By  Mark Sutton Published  November 20, 2013

ACN speaks to Vishal Sikka, SAP’s head of technology and innovation, and the man who led development of SAP’s HANA in-memory computing, about why HANA was created, how the company is bringing HANA to market, and harnessing startup attitudes to discover the technology’s full potential.

In terms of potential impact on enterprise applications, there is not much to match SAP’s HANA in-memory computing technology. Launched at the end of 2010, the in-memory technology has been delivering hundred-fold improvements in processing speeds for applications. The speed with which HANA can handle transactions is opening up a whole realm of possibilities in how data can be utilised, and leaving the company’s competitors playing catch up.

Recognised as the leader of SAP’s HANA efforts, Dr Vishal Sikka, executive board member and head of technology and innovation for SAP, says that the uptake of HANA has been striking.

“HANA is the fastest growing product in our history by far — I refer to HANA as my little girl; I have two boys and a little girl! We just crossed a cumulative billion dollars in revenue [in August]. We have 27 customers in what we call the ‘10,000 Club’, where they run something in HANA at least 10,000 times faster than they did in their production systems — it is incredible.”

As of June this year, Sikka’s role in SAP was expanded from being in charge of development of the company’s technology products — database, middleware, platforms, mobility, analytics, cloud technology — to include innovation across all applications and development, for the whole of SAP. Sikka is also responsible for leading the design and end-user experience for SAP, and is responsible for driving all innovation globally.

The expansion of Sikka’s responsibilities reflects the importance that SAP is placing on the HANA technology, he says, and its potential impact across the whole spectrum of solutions.

“The reason for consolidating SAP’s development in one board area — that is my area — was that we see a complete transformation of SAP’s products around HANA, around the power of this in-memory, just-in-time platform, and also around mobile, cloud technology and the more intelligent M2M systems, augmented with great design. This is the basis for how we are going forward - we believe that there is a tremendous need for human technologies, for automation and intelligence, but also for very human economies, amplifying the reach of people, and empowering people to do more with technology.”

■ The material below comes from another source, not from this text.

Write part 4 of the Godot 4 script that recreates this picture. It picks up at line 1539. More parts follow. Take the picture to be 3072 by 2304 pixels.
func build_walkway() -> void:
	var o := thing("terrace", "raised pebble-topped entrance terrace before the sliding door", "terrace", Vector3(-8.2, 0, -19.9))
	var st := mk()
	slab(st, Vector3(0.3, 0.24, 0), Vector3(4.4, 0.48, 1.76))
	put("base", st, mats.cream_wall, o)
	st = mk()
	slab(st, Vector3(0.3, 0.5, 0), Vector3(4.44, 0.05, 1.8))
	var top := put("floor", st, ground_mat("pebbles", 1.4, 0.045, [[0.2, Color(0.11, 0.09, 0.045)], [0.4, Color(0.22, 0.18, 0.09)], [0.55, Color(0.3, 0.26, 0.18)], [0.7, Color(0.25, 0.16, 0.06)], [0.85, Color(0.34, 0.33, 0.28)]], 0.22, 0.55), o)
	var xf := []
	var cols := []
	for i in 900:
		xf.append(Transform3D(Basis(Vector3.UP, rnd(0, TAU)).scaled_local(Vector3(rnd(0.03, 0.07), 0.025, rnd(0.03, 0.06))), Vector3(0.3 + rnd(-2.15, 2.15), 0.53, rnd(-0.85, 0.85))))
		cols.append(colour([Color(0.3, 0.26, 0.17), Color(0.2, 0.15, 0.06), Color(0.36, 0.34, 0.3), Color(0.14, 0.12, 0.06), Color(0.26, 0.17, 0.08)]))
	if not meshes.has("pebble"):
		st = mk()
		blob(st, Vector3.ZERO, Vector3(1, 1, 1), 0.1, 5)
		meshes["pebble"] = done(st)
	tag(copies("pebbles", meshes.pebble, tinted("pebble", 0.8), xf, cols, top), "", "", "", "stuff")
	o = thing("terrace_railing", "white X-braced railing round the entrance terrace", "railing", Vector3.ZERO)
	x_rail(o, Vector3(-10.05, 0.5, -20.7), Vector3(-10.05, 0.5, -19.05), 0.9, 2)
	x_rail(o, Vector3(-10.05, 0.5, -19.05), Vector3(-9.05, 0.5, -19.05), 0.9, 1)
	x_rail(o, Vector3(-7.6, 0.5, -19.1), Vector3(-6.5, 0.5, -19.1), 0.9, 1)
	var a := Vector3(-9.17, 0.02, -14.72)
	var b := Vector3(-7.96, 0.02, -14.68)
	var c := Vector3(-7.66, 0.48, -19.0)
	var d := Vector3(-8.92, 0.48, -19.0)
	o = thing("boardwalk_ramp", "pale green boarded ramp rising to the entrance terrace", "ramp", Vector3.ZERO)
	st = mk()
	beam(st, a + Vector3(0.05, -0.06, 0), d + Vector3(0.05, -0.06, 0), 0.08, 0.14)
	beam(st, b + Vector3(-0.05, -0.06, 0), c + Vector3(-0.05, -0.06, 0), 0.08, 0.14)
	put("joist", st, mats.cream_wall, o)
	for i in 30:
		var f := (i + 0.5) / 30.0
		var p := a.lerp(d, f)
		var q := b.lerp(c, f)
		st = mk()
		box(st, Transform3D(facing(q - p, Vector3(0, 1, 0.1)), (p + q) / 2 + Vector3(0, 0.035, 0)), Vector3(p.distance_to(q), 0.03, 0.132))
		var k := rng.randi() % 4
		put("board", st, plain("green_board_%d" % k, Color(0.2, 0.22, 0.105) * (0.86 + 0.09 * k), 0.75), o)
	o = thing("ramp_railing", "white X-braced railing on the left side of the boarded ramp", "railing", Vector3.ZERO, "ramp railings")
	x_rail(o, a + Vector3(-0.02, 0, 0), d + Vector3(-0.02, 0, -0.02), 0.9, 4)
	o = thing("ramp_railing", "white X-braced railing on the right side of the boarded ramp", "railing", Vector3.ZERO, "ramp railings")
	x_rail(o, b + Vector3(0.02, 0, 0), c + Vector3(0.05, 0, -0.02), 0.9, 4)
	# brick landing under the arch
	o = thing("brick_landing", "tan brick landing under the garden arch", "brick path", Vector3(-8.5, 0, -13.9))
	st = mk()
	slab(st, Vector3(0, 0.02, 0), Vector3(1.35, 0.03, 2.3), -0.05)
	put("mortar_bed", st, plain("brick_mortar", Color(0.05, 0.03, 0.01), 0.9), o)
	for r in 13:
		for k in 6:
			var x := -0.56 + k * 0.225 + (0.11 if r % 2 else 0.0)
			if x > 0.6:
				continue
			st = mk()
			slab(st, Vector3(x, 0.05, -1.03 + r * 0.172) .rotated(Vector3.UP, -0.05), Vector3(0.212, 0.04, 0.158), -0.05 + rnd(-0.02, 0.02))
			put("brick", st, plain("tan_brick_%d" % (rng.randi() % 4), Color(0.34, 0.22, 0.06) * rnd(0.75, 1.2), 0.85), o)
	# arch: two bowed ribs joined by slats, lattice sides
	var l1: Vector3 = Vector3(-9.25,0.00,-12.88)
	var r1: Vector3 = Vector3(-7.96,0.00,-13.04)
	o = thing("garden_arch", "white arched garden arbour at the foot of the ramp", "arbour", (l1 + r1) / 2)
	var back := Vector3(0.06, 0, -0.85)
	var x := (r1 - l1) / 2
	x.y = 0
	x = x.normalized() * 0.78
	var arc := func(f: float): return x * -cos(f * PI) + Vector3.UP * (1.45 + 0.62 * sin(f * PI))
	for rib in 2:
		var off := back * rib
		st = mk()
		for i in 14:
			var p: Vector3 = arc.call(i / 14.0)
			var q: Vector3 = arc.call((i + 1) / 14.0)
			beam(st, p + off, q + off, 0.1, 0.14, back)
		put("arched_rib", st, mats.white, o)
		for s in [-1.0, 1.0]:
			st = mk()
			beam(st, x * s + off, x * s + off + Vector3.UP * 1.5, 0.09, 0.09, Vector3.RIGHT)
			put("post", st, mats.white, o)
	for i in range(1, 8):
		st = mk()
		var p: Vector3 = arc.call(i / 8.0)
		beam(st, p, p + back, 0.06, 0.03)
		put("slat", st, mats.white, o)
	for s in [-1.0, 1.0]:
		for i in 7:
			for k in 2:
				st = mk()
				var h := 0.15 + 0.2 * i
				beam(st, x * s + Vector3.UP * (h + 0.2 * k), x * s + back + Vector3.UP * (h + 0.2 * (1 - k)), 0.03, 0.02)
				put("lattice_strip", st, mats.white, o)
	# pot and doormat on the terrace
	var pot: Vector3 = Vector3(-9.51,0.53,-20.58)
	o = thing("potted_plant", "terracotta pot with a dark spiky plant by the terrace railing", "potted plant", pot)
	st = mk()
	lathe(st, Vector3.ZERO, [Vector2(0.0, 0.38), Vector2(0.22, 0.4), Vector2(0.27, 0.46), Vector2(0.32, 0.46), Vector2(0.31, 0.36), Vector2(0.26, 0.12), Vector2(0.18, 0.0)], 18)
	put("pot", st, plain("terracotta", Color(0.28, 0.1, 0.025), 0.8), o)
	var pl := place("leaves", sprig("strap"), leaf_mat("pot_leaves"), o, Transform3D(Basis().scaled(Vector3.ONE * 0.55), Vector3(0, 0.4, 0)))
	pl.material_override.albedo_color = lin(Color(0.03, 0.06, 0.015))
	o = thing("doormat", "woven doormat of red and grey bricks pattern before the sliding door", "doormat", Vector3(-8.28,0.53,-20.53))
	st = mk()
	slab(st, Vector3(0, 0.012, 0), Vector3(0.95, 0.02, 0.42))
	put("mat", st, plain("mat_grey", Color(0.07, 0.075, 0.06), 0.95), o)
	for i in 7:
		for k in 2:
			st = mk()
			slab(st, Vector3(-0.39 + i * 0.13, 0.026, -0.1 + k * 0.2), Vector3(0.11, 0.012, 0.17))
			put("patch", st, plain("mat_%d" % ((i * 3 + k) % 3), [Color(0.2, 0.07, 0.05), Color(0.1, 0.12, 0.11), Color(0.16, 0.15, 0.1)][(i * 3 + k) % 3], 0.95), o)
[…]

Sikka’s involvement in HANA nearly didn’t happen. After joining SAP in 2002, having launched two startups and spent some time in a role with enterprise software company Peregrine Systems, Sikka became SAP’s first chief technology officer in 2007. By 2008, however, he was not convinced the company’s technology was going in the right direction, and was considering leaving. Company founder and chairman of the advisory board, Hasso Plattner, convinced him to stay over dinner, challenging him to reinvigorate the company’s technology. Alongside user experience, and the ‘timeless software’ concept, Sikka’s focus became the database — and how traditional database I/O performance was slowing down business applications.